+++ Supplied data +++

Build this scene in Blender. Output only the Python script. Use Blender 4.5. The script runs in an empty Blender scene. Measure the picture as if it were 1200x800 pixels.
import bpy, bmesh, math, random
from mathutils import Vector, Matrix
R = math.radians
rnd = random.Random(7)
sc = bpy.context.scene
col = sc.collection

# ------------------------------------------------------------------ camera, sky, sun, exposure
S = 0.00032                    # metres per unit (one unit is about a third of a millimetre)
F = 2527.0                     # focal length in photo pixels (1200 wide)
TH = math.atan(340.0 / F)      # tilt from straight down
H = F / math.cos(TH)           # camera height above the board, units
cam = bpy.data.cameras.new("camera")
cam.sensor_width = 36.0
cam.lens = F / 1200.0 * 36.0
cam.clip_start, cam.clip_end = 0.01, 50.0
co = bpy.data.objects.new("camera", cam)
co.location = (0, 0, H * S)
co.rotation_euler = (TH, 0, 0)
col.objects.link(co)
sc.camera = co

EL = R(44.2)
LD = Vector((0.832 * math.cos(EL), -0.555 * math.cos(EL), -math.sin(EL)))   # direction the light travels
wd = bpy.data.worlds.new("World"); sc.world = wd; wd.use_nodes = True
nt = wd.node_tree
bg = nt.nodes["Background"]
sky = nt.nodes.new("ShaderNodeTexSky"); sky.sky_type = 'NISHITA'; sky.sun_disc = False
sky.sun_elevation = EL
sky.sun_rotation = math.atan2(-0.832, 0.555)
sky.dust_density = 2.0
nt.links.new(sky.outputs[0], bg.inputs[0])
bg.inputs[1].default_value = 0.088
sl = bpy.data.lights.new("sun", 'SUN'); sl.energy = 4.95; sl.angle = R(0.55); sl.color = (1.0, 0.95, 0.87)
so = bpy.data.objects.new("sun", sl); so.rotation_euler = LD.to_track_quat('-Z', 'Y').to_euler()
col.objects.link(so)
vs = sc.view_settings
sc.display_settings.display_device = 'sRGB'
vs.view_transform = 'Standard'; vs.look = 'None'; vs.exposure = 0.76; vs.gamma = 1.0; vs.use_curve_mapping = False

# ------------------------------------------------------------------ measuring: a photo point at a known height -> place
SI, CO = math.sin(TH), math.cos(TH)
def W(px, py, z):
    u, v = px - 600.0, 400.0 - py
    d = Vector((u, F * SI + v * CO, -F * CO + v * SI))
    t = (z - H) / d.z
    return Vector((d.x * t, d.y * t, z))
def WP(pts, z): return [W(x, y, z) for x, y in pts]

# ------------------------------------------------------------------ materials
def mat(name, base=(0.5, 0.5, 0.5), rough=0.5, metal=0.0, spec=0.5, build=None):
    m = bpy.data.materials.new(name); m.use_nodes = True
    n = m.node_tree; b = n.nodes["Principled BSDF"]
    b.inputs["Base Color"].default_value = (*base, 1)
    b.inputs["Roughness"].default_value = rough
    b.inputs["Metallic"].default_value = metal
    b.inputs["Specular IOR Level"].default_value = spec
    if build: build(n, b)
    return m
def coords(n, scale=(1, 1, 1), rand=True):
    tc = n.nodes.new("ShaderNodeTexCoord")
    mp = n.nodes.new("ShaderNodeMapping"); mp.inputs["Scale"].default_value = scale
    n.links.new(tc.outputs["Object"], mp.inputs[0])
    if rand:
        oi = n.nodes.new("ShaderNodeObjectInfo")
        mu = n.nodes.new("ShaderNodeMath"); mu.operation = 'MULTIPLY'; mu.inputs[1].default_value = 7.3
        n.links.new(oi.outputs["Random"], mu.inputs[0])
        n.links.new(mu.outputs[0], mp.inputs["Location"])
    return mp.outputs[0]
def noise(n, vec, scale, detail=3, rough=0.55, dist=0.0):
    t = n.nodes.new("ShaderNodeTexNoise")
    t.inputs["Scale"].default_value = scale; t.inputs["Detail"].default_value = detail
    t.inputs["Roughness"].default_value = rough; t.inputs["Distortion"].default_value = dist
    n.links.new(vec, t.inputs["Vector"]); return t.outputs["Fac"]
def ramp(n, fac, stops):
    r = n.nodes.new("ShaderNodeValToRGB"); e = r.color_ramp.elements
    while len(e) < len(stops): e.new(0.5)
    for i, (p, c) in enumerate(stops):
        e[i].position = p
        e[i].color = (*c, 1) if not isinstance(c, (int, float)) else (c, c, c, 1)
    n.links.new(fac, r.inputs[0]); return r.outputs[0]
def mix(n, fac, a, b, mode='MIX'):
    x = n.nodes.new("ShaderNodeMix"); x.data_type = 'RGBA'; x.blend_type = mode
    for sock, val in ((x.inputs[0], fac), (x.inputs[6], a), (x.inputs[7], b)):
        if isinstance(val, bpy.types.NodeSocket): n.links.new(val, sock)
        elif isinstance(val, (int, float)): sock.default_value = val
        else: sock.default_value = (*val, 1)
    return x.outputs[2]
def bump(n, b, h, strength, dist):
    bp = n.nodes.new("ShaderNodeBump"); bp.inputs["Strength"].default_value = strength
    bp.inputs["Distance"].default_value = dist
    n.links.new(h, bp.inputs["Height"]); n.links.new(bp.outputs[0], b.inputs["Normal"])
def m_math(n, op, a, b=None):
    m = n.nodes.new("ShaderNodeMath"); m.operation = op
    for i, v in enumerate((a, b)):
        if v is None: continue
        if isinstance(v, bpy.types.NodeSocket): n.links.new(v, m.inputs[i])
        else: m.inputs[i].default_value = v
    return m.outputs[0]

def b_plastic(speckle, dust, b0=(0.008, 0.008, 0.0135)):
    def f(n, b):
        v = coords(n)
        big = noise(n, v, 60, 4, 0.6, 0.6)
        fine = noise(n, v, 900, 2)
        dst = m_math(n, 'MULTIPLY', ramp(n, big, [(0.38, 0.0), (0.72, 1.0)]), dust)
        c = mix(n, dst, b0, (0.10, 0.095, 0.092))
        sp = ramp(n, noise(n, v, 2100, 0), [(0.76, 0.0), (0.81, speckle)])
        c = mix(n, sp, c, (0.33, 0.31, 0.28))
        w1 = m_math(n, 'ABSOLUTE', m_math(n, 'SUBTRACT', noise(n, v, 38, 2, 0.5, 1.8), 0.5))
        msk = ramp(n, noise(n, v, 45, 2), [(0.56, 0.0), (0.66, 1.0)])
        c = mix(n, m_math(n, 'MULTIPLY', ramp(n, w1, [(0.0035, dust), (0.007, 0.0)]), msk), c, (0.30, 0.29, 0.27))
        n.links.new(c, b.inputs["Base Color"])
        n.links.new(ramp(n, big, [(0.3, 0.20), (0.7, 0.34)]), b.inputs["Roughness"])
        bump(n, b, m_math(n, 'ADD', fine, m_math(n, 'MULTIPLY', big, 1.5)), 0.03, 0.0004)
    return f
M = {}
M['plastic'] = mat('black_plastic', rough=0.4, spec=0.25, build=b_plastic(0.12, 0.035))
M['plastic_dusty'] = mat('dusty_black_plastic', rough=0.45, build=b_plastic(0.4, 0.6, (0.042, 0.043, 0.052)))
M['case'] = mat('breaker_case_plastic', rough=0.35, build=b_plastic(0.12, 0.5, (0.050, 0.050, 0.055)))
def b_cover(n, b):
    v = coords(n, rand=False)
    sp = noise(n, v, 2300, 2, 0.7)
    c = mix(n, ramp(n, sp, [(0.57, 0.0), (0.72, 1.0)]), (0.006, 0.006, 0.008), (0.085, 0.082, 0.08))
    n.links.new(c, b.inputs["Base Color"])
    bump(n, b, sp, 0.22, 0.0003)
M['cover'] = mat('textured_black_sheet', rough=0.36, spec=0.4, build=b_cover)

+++

▶ _Instructions to follow_:
Every line of the data above should be reproduced word for word.

▶ _Exercise solution_:
Build this scene in Blender. Output only the Python script. Use Blender 4.5. The script runs in an empty Blender scene. Measure the picture as if it were 1200x800 pixels.
import bpy, bmesh, math, random
from mathutils import Vector, Matrix
R = math.radians
rnd = random.Random(7)
sc = bpy.context.scene
col = sc.collection

# ------------------------------------------------------------------ camera, sky, sun, exposure
S = 0.00032                    # metres per unit (one unit is about a third of a millimetre)
F = 2527.0                     # focal length in photo pixels (1200 wide)
TH = math.atan(340.0 / F)      # tilt from straight down
H = F / math.cos(TH)           # camera height above the board, units
cam = bpy.data.cameras.new("camera")
cam.sensor_width = 36.0
cam.lens = F / 1200.0 * 36.0
cam.clip_start, cam.clip_end = 0.01, 50.0
co = bpy.data.objects.new("camera", cam)
co.location = (0, 0, H * S)
co.rotation_euler = (TH, 0, 0)
col.objects.link(co)
sc.camera = co

EL = R(44.2)
LD = Vector((0.832 * math.cos(EL), -0.555 * math.cos(EL), -math.sin(EL)))   # direction the light travels
wd = bpy.data.worlds.new("World"); sc.world = wd; wd.use_nodes = True
nt = wd.node_tree
bg = nt.nodes["Background"]
sky = nt.nodes.new("ShaderNodeTexSky"); sky.sky_type = 'NISHITA'; sky.sun_disc = False
sky.sun_elevation = EL
sky.sun_rotation = math.atan2(-0.832, 0.555)
sky.dust_density = 2.0
nt.links.new(sky.outputs[0], bg.inputs[0])
bg.inputs[1].default_value = 0.088
sl = bpy.data.lights.new("sun", 'SUN'); sl.energy = 4.95; sl.angle = R(0.55); sl.color = (1.0, 0.95, 0.87)
so = bpy.data.objects.new("sun", sl); so.rotation_euler = LD.to_track_quat('-Z', 'Y').to_euler()
col.objects.link(so)
vs = sc.view_settings
sc.display_settings.display_device = 'sRGB'
vs.view_transform = 'Standard'; vs.look = 'None'; vs.exposure = 0.76; vs.gamma = 1.0; vs.use_curve_mapping = False

# ------------------------------------------------------------------ measuring: a photo point at a known height -> place
SI, CO = math.sin(TH), math.cos(TH)
def W(px, py, z):
    u, v = px - 600.0, 400.0 - py
    d = Vector((u, F * SI + v * CO, -F * CO + v * SI))
    t = (z - H) / d.z
    return Vector((d.x * t, d.y * t, z))
def WP(pts, z): return [W(x, y, z) for x, y in pts]

# ------------------------------------------------------------------ materials
def mat(name, base=(0.5, 0.5, 0.5), rough=0.5, metal=0.0, spec=0.5, build=None):
    m = bpy.data.materials.new(name); m.use_nodes = True
    n = m.node_tree; b = n.nodes["Principled BSDF"]
    b.inputs["Base Color"].default_value = (*base, 1)
    b.inputs["Roughness"].default_value = rough
    b.inputs["Metallic"].default_value = metal
    b.inputs["Specular IOR Level"].default_value = spec
    if build: build(n, b)
    return m
def coords(n, scale=(1, 1, 1), rand=True):
    tc = n.nodes.new("ShaderNodeTexCoord")
    mp = n.nodes.new("ShaderNodeMapping"); mp.inputs["Scale"].default_value = scale
    n.links.new(tc.outputs["Object"], mp.inputs[0])
    if rand:
        oi = n.nodes.new("ShaderNodeObjectInfo")
        mu = n.nodes.new("ShaderNodeMath"); mu.operation = 'MULTIPLY'; mu.inputs[1].default_value = 7.3
        n.links.new(oi.outputs["Random"], mu.inputs[0])
        n.links.new(mu.outputs[0], mp.inputs["Location"])
    return mp.outputs[0]
def noise(n, vec, scale, detail=3, rough=0.55, dist=0.0):
    t = n.nodes.new("ShaderNodeTexNoise")
    t.inputs["Scale"].default_value = scale; t.inputs["Detail"].default_value = detail
    t.inputs["Roughness"].default_value = rough; t.inputs["Distortion"].default_value = dist
    n.links.new(vec, t.inputs["Vector"]); return t.outputs["Fac"]
def ramp(n, fac, stops):
    r = n.nodes.new("ShaderNodeValToRGB"); e = r.color_ramp.elements
    while len(e) < len(stops): e.new(0.5)
    for i, (p, c) in enumerate(stops):
        e[i].position = p
        e[i].color = (*c, 1) if not isinstance(c, (int, float)) else (c, c, c, 1)
    n.links.new(fac, r.inputs[0]); return r.outputs[0]
def mix(n, fac, a, b, mode='MIX'):
    x = n.nodes.new("ShaderNodeMix"); x.data_type = 'RGBA'; x.blend_type = mode
    for sock, val in ((x.inputs[0], fac), (x.inputs[6], a), (x.inputs[7], b)):
        if isinstance(val, bpy.types.NodeSocket): n.links.new(val, sock)
        elif isinstance(val, (int, float)): sock.default_value = val
        else: sock.default_value = (*val, 1)
    return x.outputs[2]
def bump(n, b, h, strength, dist):
    bp = n.nodes.new("ShaderNodeBump"); bp.inputs["Strength"].default_value = strength
    bp.inputs["Distance"].default_value = dist
    n.links.new(h, bp.inputs["Height"]); n.links.new(bp.outputs[0], b.inputs["Normal"])
def m_math(n, op, a, b=None):
    m = n.nodes.new("ShaderNodeMath"); m.operation = op
    for i, v in enumerate((a, b)):
        if v is None: continue
        if isinstance(v, bpy.types.NodeSocket): n.links.new(v, m.inputs[i])
        else: m.inputs[i].default_value = v
    return m.outputs[0]

def b_plastic(speckle, dust, b0=(0.008, 0.008, 0.0135)):
    def f(n, b):
        v = coords(n)
        big = noise(n, v, 60, 4, 0.6, 0.6)
        fine = noise(n, v, 900, 2)
        dst = m_math(n, 'MULTIPLY', ramp(n, big, [(0.38, 0.0), (0.72, 1.0)]), dust)
        c = mix(n, dst, b0, (0.10, 0.095, 0.092))
        sp = ramp(n, noise(n, v, 2100, 0), [(0.76, 0.0), (0.81, speckle)])
        c = mix(n, sp, c, (0.33, 0.31, 0.28))
        w1 = m_math(n, 'ABSOLUTE', m_math(n, 'SUBTRACT', noise(n, v, 38, 2, 0.5, 1.8), 0.5))
        msk = ramp(n, noise(n, v, 45, 2), [(0.56, 0.0), (0.66, 1.0)])
        c = mix(n, m_math(n, 'MULTIPLY', ramp(n, w1, [(0.0035, dust), (0.007, 0.0)]), msk), c, (0.30, 0.29, 0.27))
        n.links.new(c, b.inputs["Base Color"])
        n.links.new(ramp(n, big, [(0.3, 0.20), (0.7, 0.34)]), b.inputs["Roughness"])
        bump(n, b, m_math(n, 'ADD', fine, m_math(n, 'MULTIPLY', big, 1.5)), 0.03, 0.0004)
    return f
M = {}
M['plastic'] = mat('black_plastic', rough=0.4, spec=0.25, build=b_plastic(0.12, 0.035))
M['plastic_dusty'] = mat('dusty_black_plastic', rough=0.45, build=b_plastic(0.4, 0.6, (0.042, 0.043, 0.052)))
M['case'] = mat('breaker_case_plastic', rough=0.35, build=b_plastic(0.12, 0.5, (0.050, 0.050, 0.055)))
def b_cover(n, b):
    v = coords(n, rand=False)
    sp = noise(n, v, 2300, 2, 0.7)
    c = mix(n, ramp(n, sp, [(0.57, 0.0), (0.72, 1.0)]), (0.006, 0.006, 0.008), (0.085, 0.082, 0.08))
    n.links.new(c, b.inputs["Base Color"])
    bump(n, b, sp, 0.22, 0.0003)
M['cover'] = mat('textured_black_sheet', rough=0.36, spec=0.4, build=b_cover)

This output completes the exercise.